I am a volcano victim! I cannot complain as much as many people, who may still be stranded in airports around the world, would be justified in doing, however I was unlucky in having my return flight to Shetland booked on the day the volcano erupted! After endlessly changing my flight day after day, after a week I took decisive action and booked the ferry. So I arrived 10 days late with several workshops postponed, but get here I did! Today was my first day back at the school and I spent the whole day preparing the mosaic tiles. The entire room is now covered in sheets of gorgeously bright, aesthetically pleasing tiny squares of colour.
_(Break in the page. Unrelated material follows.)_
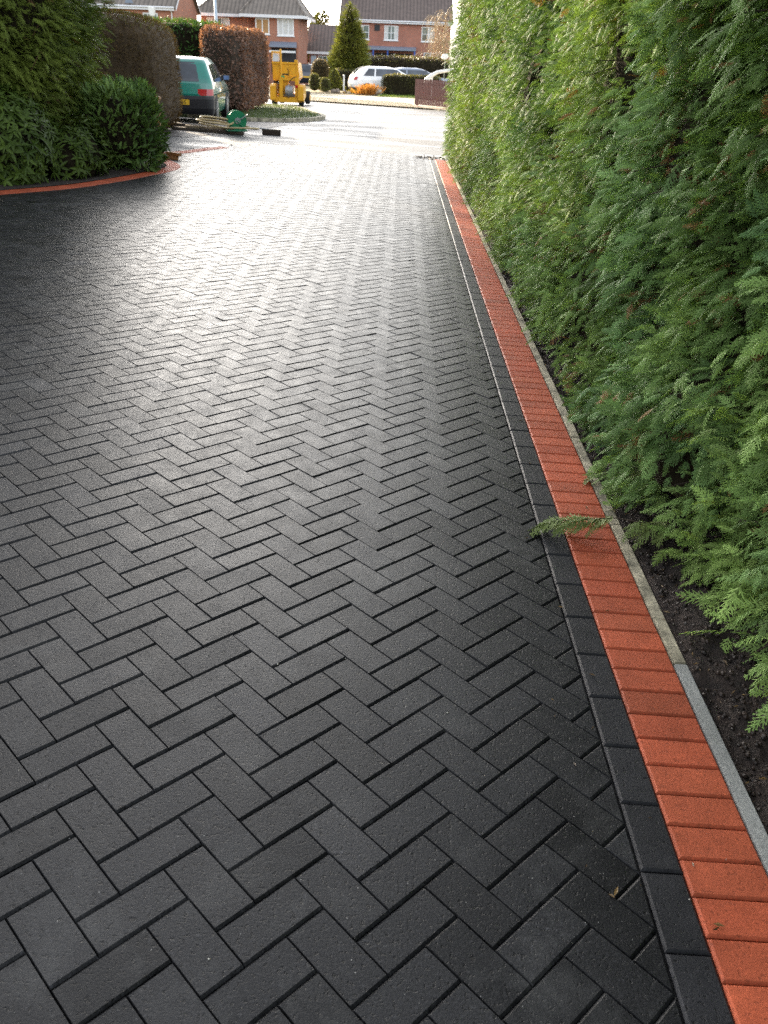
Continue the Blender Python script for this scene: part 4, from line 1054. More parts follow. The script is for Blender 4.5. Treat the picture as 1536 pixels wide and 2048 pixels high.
# red picket fence
m_fence = mat_plain('red_brown_fence_stain', (0.105, 0.024, 0.017), 0.7, 0, 0.25, 5)
FA, FB = Vector((0.80, 39.9, 0)), Vector((3.4, 35.6, 0)); FD = (FB - FA); FL = FD.length; FD.normalize(); ang = math.atan2(FD.y, FD.x)
root = thing('picket_fence', 'close boarded red brown picket fence at the road bend', 'fence', (FA.x, FA.y, float(T(FA.x, FA.y)) + 0.05), ang)
npk = int(FL / 0.115)
for i in range(npk):
    x_ = i * 0.115; p = FA + FD * x_; dz = float(T(p.x, p.y) - T(FA.x, FA.y)); hgt = 0.98 + random.uniform(-0.012, 0.012)
    b = MB(); b.prism([(x_, dz + 0.02), (x_ + 0.078, dz + 0.02), (x_ + 0.078, dz + hgt - 0.03), (x_ + 0.039, dz + hgt), (x_, dz + hgt - 0.03)], 0.02, 'y', -0.02); b.build('picket', m_fence, root)
for zr in (0.22, 0.76):
    b = MB(); b.add([(0, 0.003, zr), (FL, 0.003, zr + 0.04), (FL, 0.04, zr + 0.04), (0, 0.04, zr), (0, 0.003, zr + 0.08), (FL, 0.003, zr + 0.12), (FL, 0.04, zr + 0.12), (0, 0.04, zr + 0.08)], [(0, 3, 2, 1), (4, 5, 6, 7), (0, 1, 5, 4), (1, 2, 6, 5), (2, 3, 7, 6), (3, 0, 4, 7)]); b.build('rail', m_fence, root)
for x_ in (0.0, FL / 2, FL - 0.08):
    b = MB(); b.box(x_, x_ + 0.08, 0.042, 0.12, -0.02, 0.92); b.build('fence_post', m_fence, root)
# white curved rail and post behind the fence
m_wpl = mat_plain('white_plastic', (0.75, 0.75, 0.73), 0.35, 0, 0.06, 6)
root = thing('garden_canopy', 'white curved canopy frame showing above the red fence', 'canopy', (2.2, 42.5, float(T(2.2, 42.5))))
b = MB(); b.tube([(-0.90, 0, 0.80), (-0.87, 0, 0.98), (-0.70, 0, 1.14), (-0.42, 0, 1.30), (0.05, 0, 1.38), (0.6, 0, 1.42)], [0.09, 0.11, 0.085, 0.07, 0.065, 0.065], 12); b.build('canopy_arch', m_wpl, root, smooth=True)
b = MB(); b.tube([(-0.64, 0.05, 1.10), (-0.66, 0.05, 0.0)], 0.035, 8); b.build('upright', m_wpl, root); b = MB(); b.tube([(0.55, 0.05, 1.40), (0.55, 0.05, 0.0)], 0.035, 8); b.build('upright', m_wpl, root)
m_lead0 = mat_plain('grey_green_post', (0.10, 0.13, 0.10), 0.6, 0, 0.1, 4)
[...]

I commissioned a fellow artist maker in Brighton, Jeffrey Hardy, to make the resin moulds for the toadstool “tops”; works of art in themselves! One good thing about driving up was the eradication of the need to send them up by courier, which would have involved making special timber boxes – they are fairly large! Once we have contracted a builder the bases will be cast in concrete directly into the ground and the tops, also in concrete, will be secured on top.

One pretty major hiccup – the polystyrene forms will not come out of the moulds! A paranoia of mine which this time is totally justified. Jeffrey was trying to be too clever by using latex as a barrier but it had the opposite effect. A cheap splash of fairy liquid would have done the trick. So now I have to fit into my ridiculously tight schedule hours of chipping the polystyrene out. Ouch!